Communications Litigation Today was a Warren News publication.

CVD Petitioner Says Commerce Can Change Position on Countervailability Without Mistake of Fact

Countervailing duty petitioner Nucor Corp. argued on Sept. 9 that the Commerce Department erred in reconsidering the alleged benefit conferred by debt-to-equity swap element of exporter KG Dongbu's debt restructuring program. Nucor said Commerce "has the inherent authority to reconsider its prior determinations, whether or not that reconsideration is based on specific types of new evidence on the record," making the decision to countervail the debt-to-equity swaps lawful, despite the agency having come to different conclusions in the past (KG Dongbu Steel Co. v. United States, CIT # 22-00047).

The Court of International Trade remanded Commerce's decision in the 2019 review of the CVD order on corrosion-resistant steel products from South Korea to countervail the restructurings after declining to countervail them in the prior three reviews (see 2404040043). The court said the agency can't reverse its countervailability decisions without new evidence to address fraud or mistake of fact. On remand, Commerce decided not to countervail the three restructurings, though it disagreed with the court that the benefit can't be reevaluated during each review without such evidence (see 2407030073).

Nucor echoed the agency's claim, arguing that "Commerce's own determinations regularly consider whether there is new evidence or argument that would cause it to reconsider a determination." Limiting the agnecy's authority in this way "unduly restricts the agency's discretion and, in cases such as this one, forces Commerce to perpetuate determinations that it no longer believes are consistent with its own regulatory standards," the brief said.

Regardless of the agency's authority, the petitioner claimed that Commerce's remand decision "is insufficiently explained," since the agency said it finds "no other basis" to find that a benefit was conferred regarding the three debt-to-equity infusions. Nucor cited evidence, including information relating to the Korean government's policy of "influencing non-government financial institutions to actively support debt restructuring for Korean corporations."

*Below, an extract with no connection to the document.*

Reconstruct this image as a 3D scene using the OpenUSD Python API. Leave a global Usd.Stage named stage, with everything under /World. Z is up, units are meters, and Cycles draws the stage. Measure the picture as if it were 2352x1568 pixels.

The Korean government's creation of the United Asset Management Co., which seeks the improvement of struggling firms via restricting programs, belies the point, the brief said. Around when Dongbu Steel entered its restructuring program, the Korean government expanded the role of the management company "in overhauling debt-laden companies, in an effort to speed up the country's corporate restructuring," the brief said.

News of the UAMCO expansion "implicated Dongbu Steel's restructuring in particular," since it came "as major banks and two policy lenders" were suffering huge losses related to the "recent collapses of big businesses." Nucor said not only is the combination of Korean government policy pressure evidence of the Korean government directing all the members of Dongu Steel's creditor committees, but at the very least, the agency "should reject any contention that the actions of non-government banks on the creditor committees were sufficiently independent of government influence to serve as benchmarks" for any part of the debt restructuring program.